Begin
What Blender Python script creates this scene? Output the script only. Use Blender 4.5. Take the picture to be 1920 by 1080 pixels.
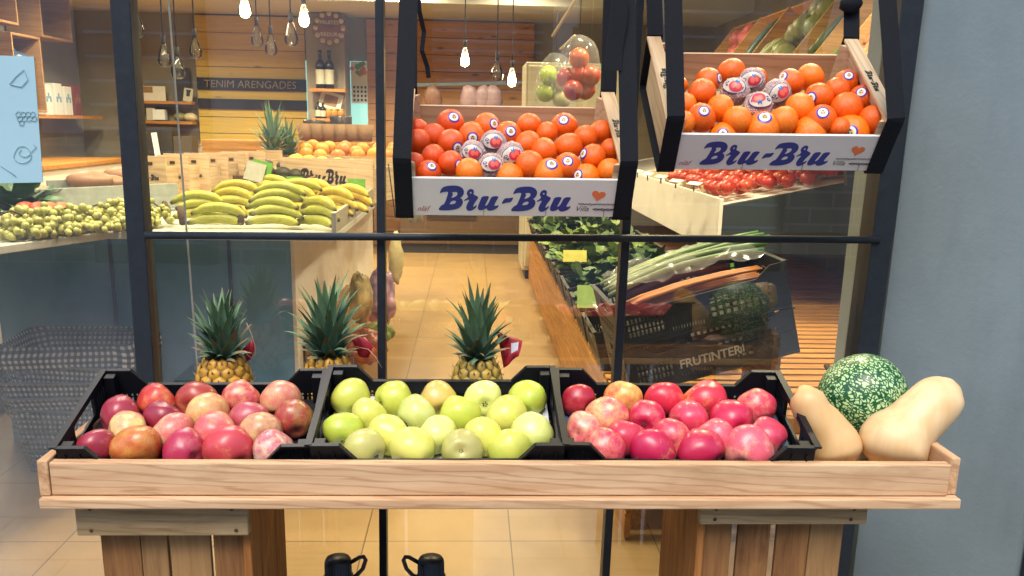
import bpy, math, random
from mathutils import Vector, Matrix, noise

for o in list(bpy.data.objects):
    bpy.data.objects.remove(o)
S = bpy.context.scene
COL = S.collection
R = math.radians
rnd = random.Random(11)

# ------------------------------------------------------------------ camera
F, PPX, PPY, EYE = 1670.0, 960.0, 640.0, 1.3
MR = Vector((0.9988504583835894, -0.04358558369410093, 0.01995140799386551))   # camera right in the world
MD = Vector((0.009057656221391371, -0.23710557529590903, -0.9714416632136852))  # camera down
MF = Vector((0.04707144198628556, 0.9705056635886473, -0.2364382293363135))     # camera forward
cd = bpy.data.cameras.new('camera')
cam = bpy.data.objects.new('camera', cd)
COL.objects.link(cam)
cam.matrix_world = Matrix(((MR.x, -MD.x, -MF.x, 0), (MR.y, -MD.y, -MF.y, 0), (MR.z, -MD.z, -MF.z, EYE), (0, 0, 0, 1)))
cd.sensor_width = 36
cd.lens = F / 1920 * 36
cd.shift_y = (PPY - 540) / 1920
cd.clip_start, cd.clip_end = 0.05, 300
S.camera = cam


def ray(px, py):
    return MR * ((px - PPX) / F) + MD * ((py - PPY) / F) + MF


def at(px, py, Y=None, Z=None, X=None):
    d = ray(px, py)
    t = Y / d.y if Y is not None else ((Z - EYE) / d.z if Z is not None else X / d.x)
    return Vector((0, 0, EYE)) + d * t


# ------------------------------------------------------------------ sky, sun, exposure
SUN_EL, SUN_AZ = R(58), R(195)      # azimuth measured clockwise from +y: behind the camera
w = bpy.data.worlds.new('World')
S.world = w
w.use_nodes = True
nt = w.node_tree
bg = nt.nodes['Background']
sky = nt.nodes.new('ShaderNodeTexSky')
sky.sky_type = 'NISHITA'
sky.sun_disc = False
sky.sun_elevation = SUN_EL
sky.sun_rotation = SUN_AZ
sky.air_density, sky.dust_density, sky.ozone_density = 1.0, 2.5, 1.0
nt.links.new(sky.outputs['Color'], bg.inputs['Color'])
bg.inputs['Strength'].default_value = 0.15
sd = bpy.data.lights.new('sun', 'SUN')
sd.energy = 1.15
sd.angle = R(28)
sd.color = (1.0, 0.92, 0.80)
sun = bpy.data.objects.new('sun', sd)
COL.objects.link(sun)
sdir = Vector((math.sin(SUN_AZ) * math.cos(SUN_EL), math.cos(SUN_AZ) * math.cos(SUN_EL), math.sin(SUN_EL)))
sun.rotation_euler = sdir.to_track_quat('Z', 'Y').to_euler()
sun.location = sdir * 20
S.view_settings.view_transform = 'Standard'
S.view_settings.look = 'None'
S.view_settings.gamma = 1
S.view_settings.exposure = 1.15
LAMP = 0.45
S.render.engine = 'CYCLES'
S.cycles.use_denoising = True
S.cycles.max_bounces = 8
S.cycles.transparent_max_bounces = 16
S.cycles.sample_clamp_indirect = 6
S.cycles.caustics_reflective = False
S.cycles.caustics_refractive = False

# ------------------------------------------------------------------ mesh helpers
class MB:
    def __init__(s):
        s.V, s.F, s.MI, s.SM, s.VC = [], [], [], [], []
        s.M = None

    def v(s, p, c=None):
        p = Vector(p)
        s.V.append(s.M @ p if s.M is not None else p)
        s.VC.append(c)
        return len(s.V) - 1

    def f(s, ids, mi=0, sm=False):
        s.F.append(tuple(ids)); s.MI.append(mi); s.SM.append(sm)

    def box(s, c, size, mi=0, rot=None):
        c = Vector(c); hx, hy, hz = size[0] / 2, size[1] / 2, size[2] / 2
        i = []
        for z in (-hz, hz):
            for x, y in ((-hx, -hy), (hx, -hy), (hx, hy), (-hx, hy)):
                p = Vector((x, y, z))
                if rot is not None: p = rot @ p
                i.append(s.v(c + p))
        for q in ((3, 2, 1, 0), (4, 5, 6, 7), (0, 1, 5, 4), (1, 2, 6, 5), (2, 3, 7, 6), (3, 0, 4, 7)):
            s.f([i[k] for k in q], mi)

    def bx(s, x0, x1, y0, y1, z0, z1, mi=0):
        s.box(((x0 + x1) / 2, (y0 + y1) / 2, (z0 + z1) / 2), (abs(x1 - x0), abs(y1 - y0), abs(z1 - z0)), mi)

    def bar(s, p, q, w, h, up=(0, 0, 1), mi=0):
        p, q = Vector(p), Vector(q)
        d = q - p; L = d.length; d.normalize()
        u = Vector(up); a = d.cross(u)
        if a.length < 1e-5: a = d.cross(Vector((0, 1, 0)))
        a.normalize(); u = a.cross(d)
        i = []
        for e in (p, q):
            for sx, sz in ((-1, -1), (1, -1), (1, 1), (-1, 1)):
                i.append(s.v(e + a * sx * w / 2 + u * sz * h / 2))
        for k in ((3, 2, 1, 0), (4, 5, 6, 7), (0, 1, 5, 4), (1, 2, 6, 5), (2, 3, 7, 6), (3, 0, 4, 7)):
            s.f([i[j] for j in k], mi)

    def tube(s, pts, r, n=8, mi=0, closed=False, caps=True, cols=None):
        pts = [Vector(p) for p in pts]
        N = len(pts)
        rs = r if isinstance(r, (list, tuple)) else [r] * N
        rings = []
        ref = None
        for k in range(N):
            a = pts[(k - 1) % N] if (closed or k > 0) else pts[k]
            b = pts[(k + 1) % N] if (closed or k < N - 1) else pts[k]
            d = (b - a)
            if d.length < 1e-9: d = Vector((0, 0, 1))
            d.normalize()
            if ref is None:
                ref = Vector((0, 0, 1)) if abs(d.z) < .9 else Vector((1, 0, 0))
            e = d.cross(ref)
            if e.length < 1e-4:
                ref = Vector((1, 0, 0)) if abs(d.x) < .8 else Vector((0, 1, 0)); e = d.cross(ref)
            e.normalize(); g = e.cross(d); ref = g
            rings.append([s.v(pts[k] + (e * math.cos(2 * math.pi * j / n) + g * math.sin(2 * math.pi * j / n)) * rs[k], cols[k] if cols else None) for j in range(n)])
        for k in range(N if closed else N - 1):
            A, B = rings[k], rings[(k + 1) % N]
            for j in range(n):
                s.f((A[j], A[(j + 1) % n], B[(j + 1) % n], B[j]), mi, True)
        if caps and not closed:
            s.f(rings[0][::-1], mi); s.f(rings[-1], mi)

    def lathe(s, prof, n=24, mi=0, sm=True, fn=None):
        rings = []
        for r, z in prof:
            if r < 1e-6:
                rings.append([s.v((0, 0, z))])
            else:
                ring = []
                for j in range(n):
                    a = 2 * math.pi * j / n
                    p = Vector((r * math.cos(a), r * math.sin(a), z))
                    if fn: p = fn(p, a)
                    ring.append(s.v(p))
                rings.append(ring)
        for A, B in zip(rings, rings[1:]):
            for j in range(n):
                k = (j + 1) % n
                if len(A) == 1 and len(B) == 1: continue
                if len(A) == 1: s.f((A[0], B[k], B[j]), mi, sm)
                elif len(B) == 1: s.f((A[j], A[k], B[0]), mi, sm)
                else: s.f((A[j], A[k], B[k], B[j]), mi, sm)

    def sphere(s, c, r, nu=16, nv=10, fn=None, mi=0, sc=(1, 1, 1)):
        c = Vector(c); rings = []
        for i in range(nv + 1):
            t = math.pi * i / nv
            ring = []
            for j in range(nu if 0 < i < nv else 1):
                a = 2 * math.pi * j / nu
                d = Vector((math.sin(t) * math.cos(a), math.sin(t) * math.sin(a), math.cos(t)))
                k = fn(d) if fn else 1.0
                ring.append(s.v(c + Vector((d.x * sc[0], d.y * sc[1], d.z * sc[2])) * r * k))
            rings.append(ring)
        for A, B in zip(rings, rings[1:]):
            for j in range(nu):
                k = (j + 1) % nu
                if len(A) == 1: s.f((A[0], B[j], B[k]), mi, True)
                elif len(B) == 1: s.f((A[j], B[0], A[k]), mi, True)
                else: s.f((A[j], B[j], B[k], A[k]), mi, True)

    def prism(s, poly, a, b, fn, mi=0):
        """poly in 2-D, extruded between a and b; fn(u, v, w) -> point"""
        A = [s.v(fn(u, v, a)) for u, v in poly]
        B = [s.v(fn(u, v, b)) for u, v in poly]
        n = len(poly)
        s.f(A[::-1], mi); s.f(B, mi)
        for j in range(n):
            s.f((A[j], A[(j + 1) % n], B[(j + 1) % n], B[j]), mi)

    def mesh(s, data, M=None, mi=0):
        off = len(s.V)
        for v in data.vertices:
            s.v(M @ v.co if M is not None else v.co)
        for p in data.polygons:
            s.f([off + k for k in p.vertices], mi, False)

    def data(s, name, mats):
        me = bpy.data.meshes.new(name)
        me.from_pydata([tuple(v) for v in s.V], [], s.F)
        for m in (mats if isinstance(mats, (list, tuple)) else [mats]):
            me.materials.append(m)
        me.polygons.foreach_set('material_index', s.MI)
        me.polygons.foreach_set('use_smooth', s.SM)
        if any(c is not None for c in s.VC):
            at_ = me.color_attributes.new('col', 'FLOAT_COLOR', 'POINT')
            for k, c in enumerate(s.VC):
                c = c or (1, 1, 1)
                at_.data[k].color = (c[0], c[1], c[2], 1)
        me.update()
        import bmesh
        bm = bmesh.new(); bm.from_mesh(me)
        bmesh.ops.recalc_face_normals(bm, faces=bm.faces)
        bm.to_mesh(me); bm.free()
        return me

    def build(s, name, mats, parent=None, bevel=0, M=None):
        return obj(name, s.data(name, mats), parent, bevel, M)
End
◆ **GOAL**
Please quote the lines of the material, beginning with the first and ending with the one that contains "return MR *", exactly as written and without any pictures.

◆ **SOLVED PROBLEM**
What Blender Python script creates this scene? Output the script only. Use Blender 4.5. Take the picture to be 1920 by 1080 pixels.
import bpy, math, random
from mathutils import Vector, Matrix, noise

for o in list(bpy.data.objects):
    bpy.data.objects.remove(o)
S = bpy.context.scene
COL = S.collection
R = math.radians
rnd = random.Random(11)

# ------------------------------------------------------------------ camera
F, PPX, PPY, EYE = 1670.0, 960.0, 640.0, 1.3
MR = Vector((0.9988504583835894, -0.04358558369410093, 0.01995140799386551))   # camera right in the world
MD = Vector((0.009057656221391371, -0.23710557529590903, -0.9714416632136852))  # camera down
MF = Vector((0.04707144198628556, 0.9705056635886473, -0.2364382293363135))     # camera forward
cd = bpy.data.cameras.new('camera')
cam = bpy.data.objects.new('camera', cd)
COL.objects.link(cam)
cam.matrix_world = Matrix(((MR.x, -MD.x, -MF.x, 0), (MR.y, -MD.y, -MF.y, 0), (MR.z, -MD.z, -MF.z, EYE), (0, 0, 0, 1)))
cd.sensor_width = 36
cd.lens = F / 1920 * 36
cd.shift_y = (PPY - 540) / 1920
cd.clip_start, cd.clip_end = 0.05, 300
S.camera = cam


def ray(px, py):
    return MR * ((px - PPX) / F) + MD * ((py - PPY) / F) + MF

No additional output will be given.